**WHAT THE TASK ASKS**
Please set down all the lines beneath this one exactly, without the pictures.

**PROVIDED INFORMATION**
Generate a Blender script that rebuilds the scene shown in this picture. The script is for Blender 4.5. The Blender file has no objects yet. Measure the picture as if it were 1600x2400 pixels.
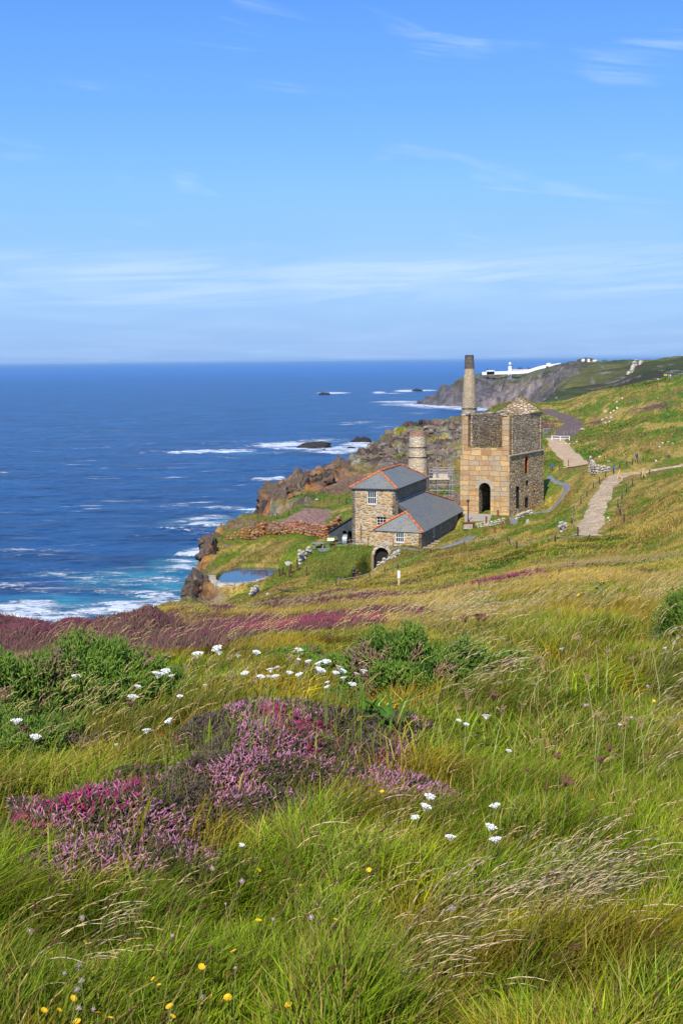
import bpy, bmesh, math, random
import numpy as np
from mathutils import Vector, Matrix
from mathutils.geometry import tessellate_polygon

random.seed(7)
rng = np.random.default_rng(11)
scene = bpy.context.scene
COL = scene.collection
R = math.radians

# ------------------------------------------------------------------ camera
EYE = 75.0                      # eye height above the sea
FPX = 3000.0                    # focal length in photograph pixels (1600 x 2400)
PITCH = math.atan((1200 - 842.5) / FPX)
ROLL = R(0.625)
F = Vector((0, math.cos(PITCH), -math.sin(PITCH)))
U0 = Vector((0, math.sin(PITCH), math.cos(PITCH)))
RX = Vector((1, 0, 0))
CR = RX * math.cos(ROLL) - U0 * math.sin(ROLL)
CU = RX * math.sin(ROLL) + U0 * math.cos(ROLL)
cam_data = bpy.data.cameras.new('camera')
cam = bpy.data.objects.new('camera', cam_data)
COL.objects.link(cam)
cam_data.sensor_fit = 'VERTICAL'
cam_data.sensor_height = 36.0
cam_data.lens = 45.0
cam_data.clip_start = 0.1
cam_data.clip_end = 200000
M = Matrix((CR, CU, -F)).transposed().to_4x4()
M.translation = Vector((0, 0, EYE))
cam.matrix_world = M
scene.camera = cam

def P(u, v, D):
    """world point seen at photo pixel (u, v), D metres away along the view's ground direction"""
    d = F + CR * ((u - 800) / FPX) + CU * ((1200 - v) / FPX)
    k = D / d.y
    return Vector((d.x * k, D, EYE + d.z * k))

def PXY(u, D, v=1200):
    p = P(u, v, D)
    return (p.x, p.y)

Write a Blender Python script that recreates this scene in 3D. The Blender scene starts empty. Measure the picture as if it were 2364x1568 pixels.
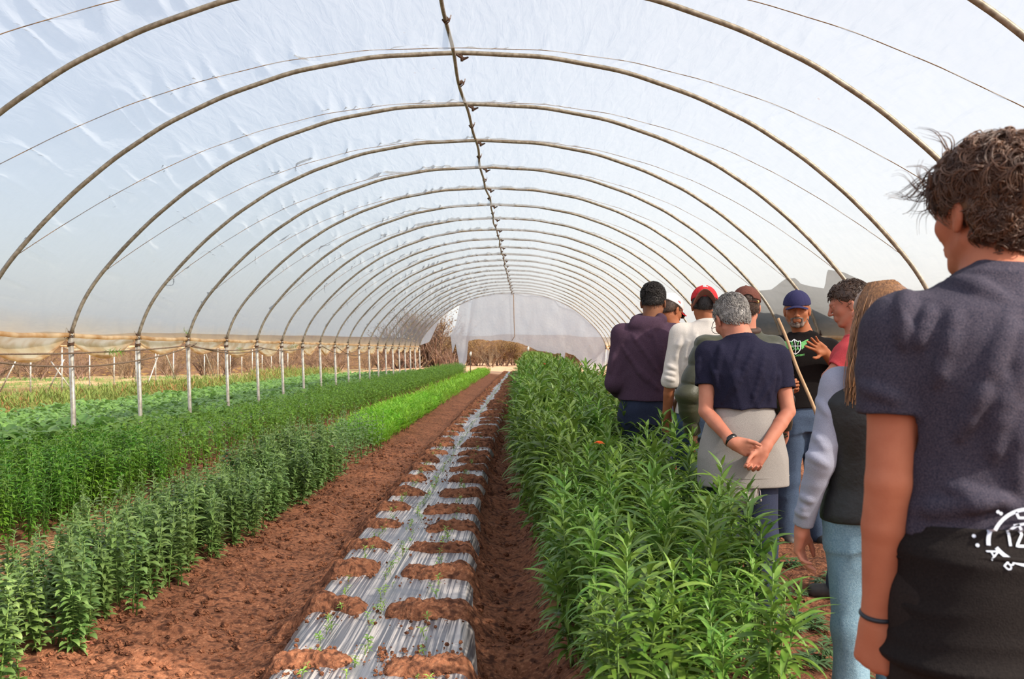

**CORRECT ANSWER**
Generate a Blender script that rebuilds the scene shown in this picture. The script is for Blender 4.5. The Blender file has no objects yet. Measure the picture as if it were 1600x2400 pixels.
import bpy, bmesh, math, random
import numpy as np
from mathutils import Vector, Matrix
from mathutils.geometry import tessellate_polygon

random.seed(7)
rng = np.random.default_rng(11)
scene = bpy.context.scene
COL = scene.collection
R = math.radians

# ------------------------------------------------------------------ camera
EYE = 75.0                      # eye height above the sea
FPX = 3000.0                    # focal length in photograph pixels (1600 x 2400)
PITCH = math.atan((1200 - 842.5) / FPX)
ROLL = R(0.625)
F = Vector((0, math.cos(PITCH), -math.sin(PITCH)))
U0 = Vector((0, math.sin(PITCH), math.cos(PITCH)))
RX = Vector((1, 0, 0))
CR = RX * math.cos(ROLL) - U0 * math.sin(ROLL)
CU = RX * math.sin(ROLL) + U0 * math.cos(ROLL)
cam_data = bpy.data.cameras.new('camera')
cam = bpy.data.objects.new('camera', cam_data)
COL.objects.link(cam)
cam_data.sensor_fit = 'VERTICAL'
cam_data.sensor_height = 36.0
cam_data.lens = 45.0
cam_data.clip_start = 0.1
cam_data.clip_end = 200000
M = Matrix((CR, CU, -F)).transposed().to_4x4()
M.translation = Vector((0, 0, EYE))
cam.matrix_world = M
scene.camera = cam

def P(u, v, D):
    """world point seen at photo pixel (u, v), D metres away along the view's ground direction"""
    d = F + CR * ((u - 800) / FPX) + CU * ((1200 - v) / FPX)
    k = D / d.y
    return Vector((d.x * k, D, EYE + d.z * k))

def PXY(u, D, v=1200):
    p = P(u, v, D)
    return (p.x, p.y)

Write a Blender Python script that recreates this scene in 3D. The Blender scene starts empty. Measure the picture as if it were 2364x1568 pixels.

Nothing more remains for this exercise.